■ **Goal**
Repeat the lines of the data that follow, please, starting at the first and stopping after the one with "col = scene.collection".

■ **Collected material**
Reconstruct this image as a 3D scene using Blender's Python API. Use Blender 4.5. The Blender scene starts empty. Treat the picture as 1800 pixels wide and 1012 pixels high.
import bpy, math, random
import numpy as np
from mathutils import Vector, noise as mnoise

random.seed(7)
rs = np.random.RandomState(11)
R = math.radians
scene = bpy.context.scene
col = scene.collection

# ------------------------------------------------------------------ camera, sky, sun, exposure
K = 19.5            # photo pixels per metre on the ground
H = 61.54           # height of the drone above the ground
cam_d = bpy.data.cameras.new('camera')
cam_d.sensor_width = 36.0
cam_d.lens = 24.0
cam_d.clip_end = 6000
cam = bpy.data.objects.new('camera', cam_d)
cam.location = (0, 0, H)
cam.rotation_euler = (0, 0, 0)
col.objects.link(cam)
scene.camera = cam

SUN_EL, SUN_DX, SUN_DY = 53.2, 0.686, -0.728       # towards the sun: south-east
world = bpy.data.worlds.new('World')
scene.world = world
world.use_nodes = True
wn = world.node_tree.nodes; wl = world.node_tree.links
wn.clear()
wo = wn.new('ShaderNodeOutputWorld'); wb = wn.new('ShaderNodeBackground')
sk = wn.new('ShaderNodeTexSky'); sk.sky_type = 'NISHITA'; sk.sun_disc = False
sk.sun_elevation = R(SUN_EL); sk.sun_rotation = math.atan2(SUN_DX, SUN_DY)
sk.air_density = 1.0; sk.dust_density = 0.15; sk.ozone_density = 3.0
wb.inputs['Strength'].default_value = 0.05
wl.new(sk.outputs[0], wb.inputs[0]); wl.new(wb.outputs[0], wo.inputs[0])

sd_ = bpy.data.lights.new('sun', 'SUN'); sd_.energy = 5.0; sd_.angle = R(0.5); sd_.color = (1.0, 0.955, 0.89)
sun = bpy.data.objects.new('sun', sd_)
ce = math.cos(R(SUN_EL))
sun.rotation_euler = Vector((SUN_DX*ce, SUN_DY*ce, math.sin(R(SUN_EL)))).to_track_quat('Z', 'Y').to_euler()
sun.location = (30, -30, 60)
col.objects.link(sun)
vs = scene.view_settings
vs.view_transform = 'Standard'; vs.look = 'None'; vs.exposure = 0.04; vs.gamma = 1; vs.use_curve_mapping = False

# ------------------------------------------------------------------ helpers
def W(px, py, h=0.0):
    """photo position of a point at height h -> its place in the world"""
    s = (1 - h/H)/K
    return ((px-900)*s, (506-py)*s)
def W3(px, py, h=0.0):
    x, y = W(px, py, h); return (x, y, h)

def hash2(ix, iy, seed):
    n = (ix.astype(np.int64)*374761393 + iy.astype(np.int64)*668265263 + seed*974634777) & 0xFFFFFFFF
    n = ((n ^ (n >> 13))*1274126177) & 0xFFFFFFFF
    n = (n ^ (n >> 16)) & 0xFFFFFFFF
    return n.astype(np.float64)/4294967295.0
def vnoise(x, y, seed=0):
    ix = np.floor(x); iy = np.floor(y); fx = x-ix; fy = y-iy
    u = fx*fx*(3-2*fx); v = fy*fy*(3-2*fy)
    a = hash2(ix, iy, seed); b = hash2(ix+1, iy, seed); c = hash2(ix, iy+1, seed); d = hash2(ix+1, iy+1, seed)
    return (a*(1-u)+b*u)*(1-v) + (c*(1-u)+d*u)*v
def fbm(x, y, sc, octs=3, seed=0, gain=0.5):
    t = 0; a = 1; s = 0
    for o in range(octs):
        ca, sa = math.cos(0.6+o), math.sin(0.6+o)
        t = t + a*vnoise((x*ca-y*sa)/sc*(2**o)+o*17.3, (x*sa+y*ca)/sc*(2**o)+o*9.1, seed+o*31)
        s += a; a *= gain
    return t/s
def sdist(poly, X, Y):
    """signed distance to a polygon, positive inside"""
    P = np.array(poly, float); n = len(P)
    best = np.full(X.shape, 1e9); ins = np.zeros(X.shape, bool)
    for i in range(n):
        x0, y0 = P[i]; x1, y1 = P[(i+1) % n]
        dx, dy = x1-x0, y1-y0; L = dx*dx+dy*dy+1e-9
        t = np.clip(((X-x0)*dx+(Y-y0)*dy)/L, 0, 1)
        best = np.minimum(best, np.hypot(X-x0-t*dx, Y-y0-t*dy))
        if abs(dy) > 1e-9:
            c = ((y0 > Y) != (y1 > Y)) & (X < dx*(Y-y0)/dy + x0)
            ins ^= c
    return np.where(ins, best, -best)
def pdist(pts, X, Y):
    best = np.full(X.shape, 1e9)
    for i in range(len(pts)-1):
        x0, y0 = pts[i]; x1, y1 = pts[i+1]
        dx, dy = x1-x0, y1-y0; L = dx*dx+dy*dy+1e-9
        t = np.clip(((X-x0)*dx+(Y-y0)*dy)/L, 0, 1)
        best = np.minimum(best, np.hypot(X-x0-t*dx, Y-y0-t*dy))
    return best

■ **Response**
Reconstruct this image as a 3D scene using Blender's Python API. Use Blender 4.5. The Blender scene starts empty. Treat the picture as 1800 pixels wide and 1012 pixels high.
import bpy, math, random
import numpy as np
from mathutils import Vector, noise as mnoise

random.seed(7)
rs = np.random.RandomState(11)
R = math.radians
scene = bpy.context.scene
col = scene.collection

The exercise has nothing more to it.